Measurement and nonlinear analysis of an inertial sensor with micropillar gap filler under voltage modulation

Abstract

Inertial sensors, particularly capacitive MEMS accelerometers, are indispensable for accurately measuring acceleration and orientation. This study examines the dynamic behavior of a plate positioned on a polymeric micropillar array, such as PDMS, subjected to base excitation through harmonic acceleration and a direct current (DC) bias voltage. The PDMS micropillars are represented through finite deformation theory using a Neo-Hookean approach to account for their quadratic, cubic, and coupled nonlinearities. Governing equations have been formulated to describe the vertical compression and rotational modes of the plate, placing special emphasis on the compression mode resulting from the uniform distribution of both the gap and the mass.
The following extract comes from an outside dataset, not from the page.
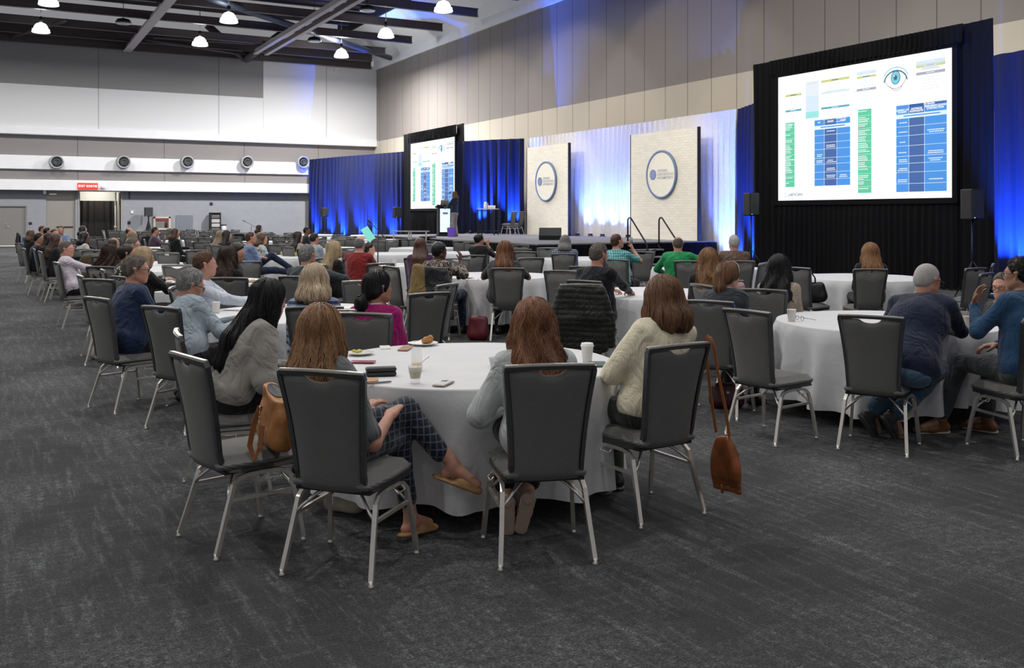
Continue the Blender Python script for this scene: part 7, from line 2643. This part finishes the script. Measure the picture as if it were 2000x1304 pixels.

The findings from the static analysis reveal that saddle-node bifurcation occurs at a critical voltage. Notably, the pull-in voltage identified is substantially lower than that seen in traditional capacitive systems. ​These characteristics indicate that the design is particularly well-suited for low-voltage applications, highlighting its potential to operate efficiently in such environments. This makes the design suitable for low-voltage applications. The system demonstrates stability for deflections up to 44% of the gap, a notable improvement over the 33% limit observed in conventional designs, thereby extending the operational range. A rise in the dielectric permittivity of the micro pillars, achieved for instance through the incorporation of nanoparticles, results in a reduction of the pull-in voltage while simultaneously enhancing the variation in capacitance. This modification not only reduces the voltage required for operation but also enhances the system’s sensitivity by allowing for more significant capacitance changes. The dynamic analysis reveals a plethora of nonlinear behaviors, including wideband frequency responses, significant 2x harmonic generation, and bifurcations such as period doubling at specific frequencies. The broad frequency response enhances the suitability of the structure for wideband energy harvesting, whereas the bifurcation behaviors offer potential for sensitive switching. These findings provide important insights into the nonlinear interactions in micro-pillar-supported capacitive systems, paving the way for advancements in energy harvesting, actuation, and precision sensing applications.